College, though, is not always affordable. When you’re in community college and connected to programs like WorkFirst, BFET, or Elevate, it can be manageable. But that’s only if you know how to find them. I didn’t for a long time. The first two times I tried returning to school, I failed, not academically, but financially. I was working overnight, taking classes during the day, basically not sleeping or eating, drowning in stress. When you’re living on your own, bills always come first. Rent, groceries, gas, they don’t care if you have an exam.
That’s why guaranteeing the first two years of college for community and technical college students would change everything. Other countries already do it. Here, too many people never even start because they simply can’t afford to. A free first two years would give people like me, and thousands of others, the chance to focus on learning instead of survival.
Survival. That’s the biggest barrier. Without your basic needs met, school becomes almost impossible.
Being a parenting student adds another layer to everything.
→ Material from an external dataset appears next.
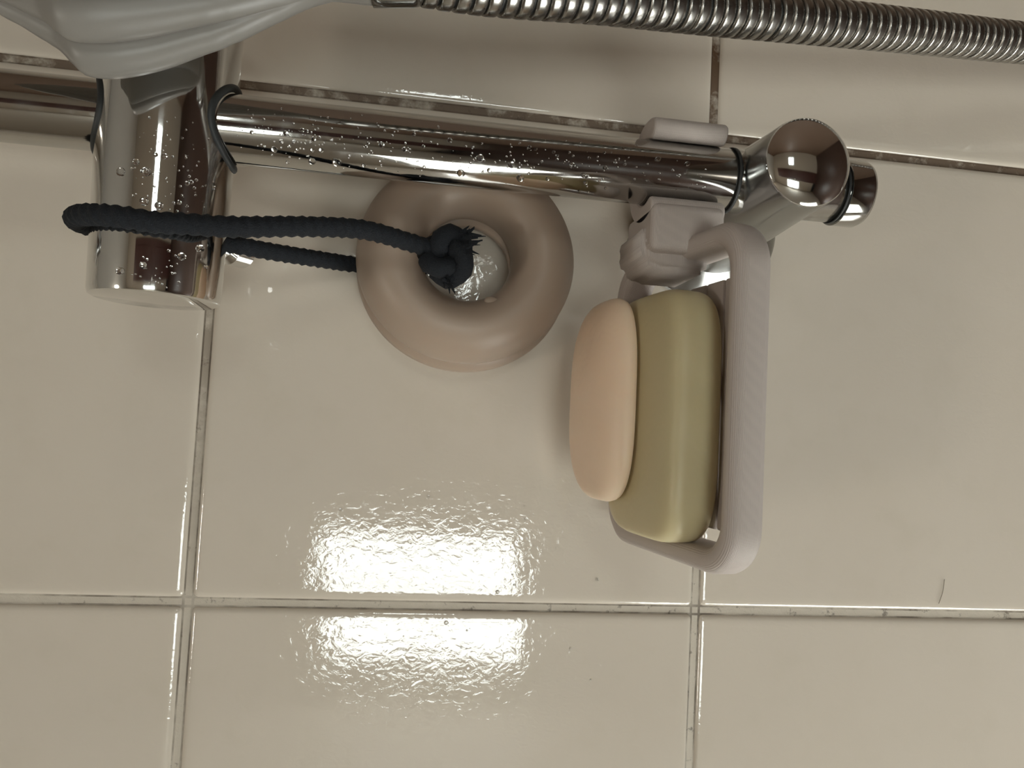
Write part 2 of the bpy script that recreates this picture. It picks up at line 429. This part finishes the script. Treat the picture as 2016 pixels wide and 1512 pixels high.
# ------------------------------------------------------------------ white ring hanging against the wall
ring = thing('hanging_ring', 'thick white rubber ring hanging on a black cord behind the rail', 'ring', (-.0668, -.0060, 1.2042), (rad(.5), 0, rad(3)))
ring.scale = (.965, 1, 1)
fp = [(.0085, .0385), (.0092, .0402), (.0125, .0411), (.0165, .0407), (.0215, .0388), (.0258, .0350), (.0280, .0305), (.0282, .0265), (.0262, .0222), (.0222, .0190),
      (.0165, .0172), (.0110, .0170), (.0085, .0178)]
b = L(obj('front_half', ring_lathe(fp, (0, 0, 0), (0, -1, 0), 96), 'ring', ring)); b.location = (0, 0, 0)
bp = [(.0002, .0200), (.0000, .0370), (.0012, .0402), (.0040, .0410), (.0068, .0402), (.0080, .0386), (.0085, .0382), (.0085, .0178), (.0045, .0176), (.0015, .0186)]
b = L(obj('back_half', ring_lathe(bp, (0, 0, 0), (0, -1, 0), 96), 'ring', ring)); b.location = (-.0024, 0, 0)
# small moulded pip on the inner lip
pb = bmesh.new(); bmesh.ops.create_uvsphere(pb, u_segments=24, v_segments=14, radius=1)
for v in pb.verts: v.co = Vector((v.co.x * .0028, v.co.y * .0022, v.co.z * .0055))
b = obj('moulding_pip', pb, 'ring', ring, (-.0196, -.0225, -.0115), (0, rad(25), 0))

# ------------------------------------------------------------------ black braided cord: loop round the slider, knot in the ring
cord = thing('black_cord', 'black braided cord looped around the chrome slider and knotted in the ring', 'cord', (-.0755, -.06, 1.30))
CRD = .0030
kx = Vector((-.0695, -.0405, 1.2135))
cr = .0195 + CRD + .0002
loop = [(-.0690, -.0415, 1.2165), (-.0682, -.0480, 1.2262), (-.0680, -.0585, 1.2410), (-.0715, -.0700, 1.2580), (-.0755, -.0790, 1.2755), (-.0764, -.0815, 1.2880)]
for a in (78, 100, 125, 150, 175, 200, 225, 250, 272):
    x = -.0768 + (a - 78) / 194 * .0058
    loop.append((x, RY - cr * sin(rad(a)), SZ - cr * cos(rad(a))))
loop += [(-.0708, -.0345, 1.2885), (-.0705, -.0250, 1.2740), (-.0692, -.0110, 1.2560), (-.0685, -.0045, 1.2470), (-.0682, -.0033, 1.2330), (-.0685, -.0075, 1.2225), (-.0690, -.0250, 1.2165), (-.0690, -.0360, 1.2140)]
kk = pi / .0034
twist = lambda s, a: CRD * (1 + .075 * cos(2 * (a - kk * s)) + .03 * cos(6 * (a + kk * s * .5)))
L(obj('loop', sweep(spline(loop, .00045), twist, 18), 'cord', cord))
kp = []
for k in range(46):
    a = 2 * pi * k / 46
    kp.append(kx + Vector(((.0057 + .0022 * cos(3 * a)) * sin(2 * a) - .0012, -.0018 + .0034 * sin(3 * a), (.0052 + .0020 * cos(3 * a)) * cos(2 * a) - .0008)))
L(obj('knot', sweep(kp, lambda s, a:   .0034 * (1 + .07 * cos(2 * (a - kk * s))), 16, closed=True), 'cord', cord))
random.seed(5)
fr = bmesh.new()
def tuft(bm, base, d, ln, w):
    d = Vector(d).normalized(); dd, u, v = frame_for(d)
    pts = [[base + dd * (ln * f) + (u * cos(q) + v * sin(q)) * w * (1 - f * .85) * random.uniform(.75, 1.2) + u * random.uniform(-1, 1) * w * .35 for q in (2 * pi * k / 6 for k in range(6))] for f in (0, .35, .7, 1)]
    vs = [[bm.verts.new(p) for p in r] for r in pts]
    for i in range(3):
        for k in range(6): bm.faces.new((vs[i][k], vs[i][(k + 1) % 6], vs[i + 1][(k + 1) % 6], vs[i + 1][k]))
    bm.faces.new(vs[3])
for base, d in (((.0055, -.004, -.0060), (.35, -.25, -1)), ((-.0085, -.003, -.0010), (-.8, -.3, -.45)), ((.0010, -.006, -.0065), (.1, -.5, -.9))):
    for k in range(9):
        bb = kx + Vector(base) + Vector([random.uniform(-.0018, .0018) for _ in range(3)])
        dd = Vector(d) + Vector([random.uniform(-.45, .45) for _ in range(3)])
        tuft(fr, bb, dd, random.uniform(.003, .0068), random.uniform(.0005, .0012))
bmesh.ops.recalc_face_normals(fr, faces=fr.faces)
fe = L(obj('frayed_end', fr, 'cord', cord, smooth=False)); fe['label'] = 'frayed cut ends of the knot'

# ------------------------------------------------------------------ soap dish clipped on the rail
TILT = rad(9.0)
dish = thing('soap_dish', 'white plastic soap dish clipped on the rail, holding two soaps', 'soap dish', (-.1158, -.0565, 1.1276), (TILT, 0, 0))
HX, HY, HZ = .0530, .0420, .0112
dp = [(.0022, 0), (.0006, .0008), (0, .0024), (0, .0082), (.0008, .0100), (.0026, .0112), (.0050, .0112), (.0066, .0103), (.0074, .0088), (.0078, .0020), (.0078, 0)]
rows = [[(x, y, z) for x, y in rrect(HX - ins, HY - ins, .0150 - ins * .8, 10)] for ins, z in dp]
obj('rim', grid_tube(rows, closed_v=True), 'printed', dish)
for y in (-.0262, -.0157, -.0052, .0053, .0158, .0263):
    obj('slat', box(-HX + .0120, HX - .0155, y - .0047, y + .0047, .0003, .0030, .0008), 'printed', dish)
for x in (-HX + .0160, .0, HX - .0195):
    obj('cross_bar', box(x - .0035, x + .0035, -HY + .0070, HY - .0070, -.0022, .0003, .0006), 'printed', dish)
# rail clip: C shape around the back of the rail, with a stepped arm to the rim
Ri, Ro = RR + .0002, RR + .0072
arc = []
n = 40; a0, a1 = -26, 204
for k in range(n + 1):
    a = rad(a0 + (a1 - a0) * k / n); arc.append((Ro * cos(a), Ro * sin(a)))
def tip(a, sgn):
    out = []
    for k in range(1, 8):
        q = pi * k / 8; mid = (Ri + Ro) / 2; h = (Ro - Ri) / 2
        out.append(((mid + h * cos(q)) * cos(rad(a)) - sgn * h * .8 * sin(q) * sin(rad(a)) , (mid + h * cos(q)) * sin(rad(a)) + sgn * h * .8 * sin(q) * cos(rad(a))))
    return out
arc += tip(a1, 1)
for k in range(n, -1, -1):
    a = rad(a0 + (a1 - a0) * k / n); arc.append((Ri * cos(a), Ri * sin(a)))
arc += tip(a0, -1)[::-1]
def extr(poly, z0, z1, bev=0, org=(0, 0)):
    rws = [[(x + org[0], y + org[1], z0) for x, y in poly], [(x + org[0], y + org[1], z1) for x, y in poly]]
    b = grid_tube(rws)
    if bev:
        es = [e for e in b.edges if abs(e.verts[0].co.z - e.verts[1].co.z) < 1e-7]
        bmesh.ops.bevel(b, geom=es, offset=bev, segments=3, affect='EDGES', profile=.5)
    return b
clip = obj('rail_clip', extr(arc, 1.1235, 1.1490, .0011, (RX, RY)), 'printed', dish); sharp(clip, 40)
clip.matrix_parent_inverse = (Matrix.Translation(dish.location) @ Matrix.Rotation(TILT, 4, 'X')).inverted()
arm = obj('clip_arm', box(-.0690, -.0530, -.0705, -.0420, 1.1240, 1.1490, .0026, 3), 'printed', dish)
arm.matrix_parent_inverse = clip.matrix_parent_inverse
brow = [(-.0745, 1.1275), (-.0745, 1.1440), (-.0715, 1.1495), (-.0650, 1.1512), (-.0590, 1.1498), (-.0570, 1.1450), (-.0570, 1.1275)]
b = mesh([(x, y, z) for y in (-.0660, -.0380) for x, z in brow], [tuple(range(7)), tuple(range(13, 6, -1))] + [(k, (k + 1) % 7, 7 + (k + 1) % 7, 7 + k) for k in range(7)])
bmesh.ops.recalc_face_normals(b, faces=b.faces); bmesh.ops.bevel(b, geom=list(b.edges), offset=.002, segments=3, affect='EDGES')
br = obj('clip_shoulder', b, 'printed', dish); br.matrix_parent_inverse = clip.matrix_parent_inverse

# ------------------------------------------------------------------ soaps
def soap_mesh(hx, hy, h, ex, ey, top, bot, hb=None):
    """pillow-shaped bar: rounded plan, edge belt with separate domes above and below"""
    rws = []; n = 80
    K = 22
    for i in range(K + 1):
        ph = -pi / 2 + pi * i / K
        cz = abs(sin(ph)) ** (top if ph > 0 else bot) * (1 if ph > 0 else -1)
        cr_ = max(abs(cos(ph)), .001) ** ey
        ring_ = []
        for k in range(n):
            a = 2 * pi * k / n
            ring_.append((hx * cr_ * abs(cos(a)) ** ex * (1 if cos(a) >= 0 else -1), hy * cr_ * abs(sin(a)) ** ex * (1 if sin(a) >= 0 else -1), cz * (h if ph > 0 or hb is None else hb)))
        rws.append(ring_)
    return grid_tube(rws)
g = obj('green_soap', soap_mesh(.0405, .0250, .0095, .42, .26, .50, .45), 'green_soap', None, (-.1218, -.0590, 1.1398), (TILT, 0, 0))
tag(g, 'pale green soap bar lying in front in the white dish', 'soap')
pk_ = obj('pink_soap', soap_mesh(.0352, .0215, .0095, .62, .85, 1.0, .40, .0026), 'pink_soap', None, (-.1170, -.0435, 1.1546), (TILT, 0, rad(1)))
tag(pk_, 'pale pink domed soap bar resting on the green soap', 'soap')

# ------------------------------------------------------------------ hair on the tile
hr = obj('hair_strand', sweep(spline([(-.1847, -.0004, .9873), (-.1900, -.0004, .9880), (-.1952, -.0004, .9898)], .0008), lambda s, a: .00013, 6), 'hair')
tag(hr, 'short thin hair stuck on the cream tile', 'hair')

# ------------------------------------------------------------------ water droplets
random.seed(3)
def drop(bm, p, nrm, r, flat=.55, sag=(0, 0, 0)):
    d, u, v = frame_for(nrm); p = Vector(p)
    J, I = 10, 5
    rings = []
    for i in range(I):
        ph = (pi / 2) * (i + .0) / I * 1.0 - .25
        rings.append([bm.verts.new(p + (u * cos(q) + v * sin(q)) * r * cos(ph) + d * r * flat * (sin(ph)) + Vector(sag) * r * cos(ph)) for q in (2 * pi * k / J for k in range(J))])
    topv = bm.verts.new(p + d * r * flat)
    for i in range(I - 1):
        for k in range(J): bm.faces.new((rings[i][k], rings[i][(k + 1) % J], rings[i + 1][(k + 1) % J], rings[i + 1][k]))
    for k in range(J): bm.faces.new((rings[-1][k], rings[-1][(k + 1) % J], topv))
    bm.faces.new(rings[0][::-1])
def on_rail(z, a, r):   # a measured from the direction to the room
    n_ = Vector((sin(a), -cos(a), 0)); return Vector((RX, RY, z)) + n_ * (RR + .00005), n_
def on_slider(x, a, r):
    n_ = Vector((0, -cos(a), sin(a))); rr = SR if x > -.05 else SR + (x + .05) * .0109 - .00005
    return Vector((x, RY, SZ)) + n_ * (rr + .00005), n_
bm = bmesh.new()
for k in range(330):
    z = random.choice((random.uniform(1.13, 1.279), random.triangular(1.215, 1.279, 1.27), random.uniform(1.15, 1.24)))
    a = random.gauss(-.35, .38)
    r = min(.00075, random.lognormvariate(math.log(.00026), .45))
    p, n_ = on_rail(z, max(-1.2, min(.9, a)), r); drop(bm, p, n_, r)
tag(obj('water_mist', bm, 'water'), 'fine water droplets scattered over the chrome rail', 'water', kind='stuff')
bm = bmesh.new()
for k in range(120):
    x = random.choice((random.uniform(-.094, -.083), random.uniform(-.072, -.05), random.uniform(-.072, -.045)))
    a = random.gauss(-.42, .28); r = min(.0007, random.lognormvariate(math.log(.00024), .45))
    p, n_ = on_slider(x, max(-1.2, min(.7, a)), r); drop(bm, p, n_, r)
tag(obj('water_mist', bm, 'water'), 'fine water droplets scattered over the chrome slider', 'water', kind='stuff')
bm = bmesh.new()
for k in range(90):
    x = random.uniform(-.235, -.15); z = random.gauss(1.20, .035)
    if abs((x % .2) - 0) < .006 or abs(((z - 1.1) % .2)) < .006 or (x % .2) > .194: continue
    drop(bm, (x, -.00003, z), (0, -1, 0), min(.0009, random.lognormvariate(math.log(.0003), .5)), .4)
tag(obj('water_mist', bm, 'water'), 'tiny water splashes on the cream tiles below the ring', 'water', kind='stuff')
def big(p, n_, r, lab, grp, flat=.6):
    bm = bmesh.new(); drop(bm, (0, 0, 0), n_, r, flat)
    o = obj('water_droplet', bm, 'water', None, p); tag(o, lab, 'droplet', grp)
for z, a, r in ((1.268, -.78, .0010), (1.257, -1.05, .0012), (1.2495, -1.0, .0015), (1.211, -.95, .0013), (1.192, -.92, .0012), (1.2055, -.42, .0012), (1.1955, -.52, .0011),
                (1.2645, -.30, .0009), (1.236, -.33, .0009), (1.229, -.40, .0008), (1.176, -.36, .0009), (1.148, .1, .0009), (1.138, .05, .0008), (1.172, -.62, .0008)):
    p, n_ = on_rail(z, a, r); big(p, n_, r, 'clear round water droplet clinging to the chrome rail', 'larger droplets on the rail')
for x, a, r in ((-.062, -.05, .0013), (-.0625, .32, .0013), (-.0595, .1, .0009), (-.0705, -.05, .0012), (-.0712, -.25, .0012), (-.0845, -.62, .0012), (-.0885, -.1, .0010), (-.0905, .22, .0011), (-.081, -.9, .0012), (-.057, -.28, .0009)):
    p, n_ = on_slider(x, a, r); big(p, n_, r, 'clear round water droplet clinging to the chrome slider', 'larger droplets on the slider')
I can’t just think about myself. Every decision affects my daughter. I rely heavily on programs that help with daycare, clothes, housing support, and basic needs. Toddlers grow out of clothes every other week, daycare requires extra outfits and supplies… the costs never end. I grew up in financial instability, I refuse to repeat that cycle for my daughter. If not for these programs, balancing school and parenting wouldn’t be possible.
If we can guarantee free education for the first two years, make basic needs support visible and accessible, provide real work opportunities, including for undocumented students, and protect personal information, then people won’t have to wait 13 years to come back like I did. They’ll be able to start sooner, stay longer, and actually build the futures they dream of, for themselves, for their families, and for their communities.